Are cigarettes and golf transcendent for writers?

A book review of Gregor Hens’s Nicotine written for The Atlantic begins,

“Writers have long found rich fodder for their work in their leisure pursuits. John Updike, writing about golf in The New York Times in 1973, described the pastime as ‘a non-chemical hallucinogen’ that ‘breaks the human body into components so strangely elongated and so tenuously linked, yet with anxious little bunches of hyper-consciousness and undue effort bulging here and there, along with rotating blind patches and a sort of cartilaginous euphoria.’ Sketching out a particularly lucid paragraph about the act of preparing for a stroke, he confessed, ‘got me so excited I had to rush out into the yard and hit a few shots, even though it was pitch dark, and only the daffodils showed.’

“Updike’s experience of transcendence while playing golf—his sense of tapping in to a kind of acute concentration that alters perception—is echoed vividly in the German writer Gregor Hens’s new memoir of sorts, Nicotine,” reviewer Sophie Gilbert writes.

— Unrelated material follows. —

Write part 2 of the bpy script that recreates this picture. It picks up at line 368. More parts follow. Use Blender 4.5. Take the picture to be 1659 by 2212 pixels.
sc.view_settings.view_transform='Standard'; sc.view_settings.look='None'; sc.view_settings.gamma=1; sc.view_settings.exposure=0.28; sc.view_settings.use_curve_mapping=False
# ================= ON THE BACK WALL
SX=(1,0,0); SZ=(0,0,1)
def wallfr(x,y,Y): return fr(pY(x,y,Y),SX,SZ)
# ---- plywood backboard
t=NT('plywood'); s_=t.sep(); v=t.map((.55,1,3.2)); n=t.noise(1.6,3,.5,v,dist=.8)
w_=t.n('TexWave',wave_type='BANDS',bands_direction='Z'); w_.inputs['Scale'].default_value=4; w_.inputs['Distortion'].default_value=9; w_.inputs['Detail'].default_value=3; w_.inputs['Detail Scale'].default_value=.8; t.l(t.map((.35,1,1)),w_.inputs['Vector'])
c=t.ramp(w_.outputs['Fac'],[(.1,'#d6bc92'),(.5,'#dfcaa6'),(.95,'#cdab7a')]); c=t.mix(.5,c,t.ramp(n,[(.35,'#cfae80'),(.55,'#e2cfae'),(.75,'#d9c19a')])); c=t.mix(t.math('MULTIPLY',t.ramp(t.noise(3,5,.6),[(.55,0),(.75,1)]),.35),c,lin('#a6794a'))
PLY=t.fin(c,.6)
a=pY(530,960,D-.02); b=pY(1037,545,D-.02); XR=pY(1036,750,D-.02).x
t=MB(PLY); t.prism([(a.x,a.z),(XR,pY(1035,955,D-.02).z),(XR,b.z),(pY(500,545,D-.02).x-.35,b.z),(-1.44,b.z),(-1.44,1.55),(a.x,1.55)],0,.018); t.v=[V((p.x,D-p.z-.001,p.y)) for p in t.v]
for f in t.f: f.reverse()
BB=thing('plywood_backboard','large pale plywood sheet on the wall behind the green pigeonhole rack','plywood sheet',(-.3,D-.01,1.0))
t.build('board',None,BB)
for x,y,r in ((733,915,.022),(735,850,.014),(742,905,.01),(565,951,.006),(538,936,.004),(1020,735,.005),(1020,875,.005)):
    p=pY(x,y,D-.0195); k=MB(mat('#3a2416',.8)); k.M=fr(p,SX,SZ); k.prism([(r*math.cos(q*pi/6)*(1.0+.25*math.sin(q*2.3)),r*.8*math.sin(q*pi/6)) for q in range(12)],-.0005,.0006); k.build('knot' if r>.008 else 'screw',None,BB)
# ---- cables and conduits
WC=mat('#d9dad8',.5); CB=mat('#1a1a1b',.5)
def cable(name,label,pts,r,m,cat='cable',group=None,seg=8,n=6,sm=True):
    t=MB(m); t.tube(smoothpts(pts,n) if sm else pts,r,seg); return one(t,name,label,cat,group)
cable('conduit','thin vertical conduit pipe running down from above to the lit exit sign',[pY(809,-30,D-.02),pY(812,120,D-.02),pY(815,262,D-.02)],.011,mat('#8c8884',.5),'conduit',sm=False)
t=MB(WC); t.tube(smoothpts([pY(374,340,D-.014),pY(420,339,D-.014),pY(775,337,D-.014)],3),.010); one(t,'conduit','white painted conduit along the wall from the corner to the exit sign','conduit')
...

Nicotine, she says, “enters a kind of sub-genre of literary memoirs focused around a single practice or obsession, in which the object or activity enables the writer to achieve sharper focus, heightened consciousness, and creative fire. Like Haruki Murakami’s What I Talk About When I Talk About Running and Updike’s writing on golf, it illuminates the writerly quest for the elusive state the Hungarian psychologist Mihály Csíkszentmihályi named, simply, ‘flow.’ Smoking, Hens seems to believe, transformed him into a writer by expanding his sense of what was real and what was perceivable. It physically and irreparably altered the pathways in his brain. And it punctuated and constructed the order of his professional life.”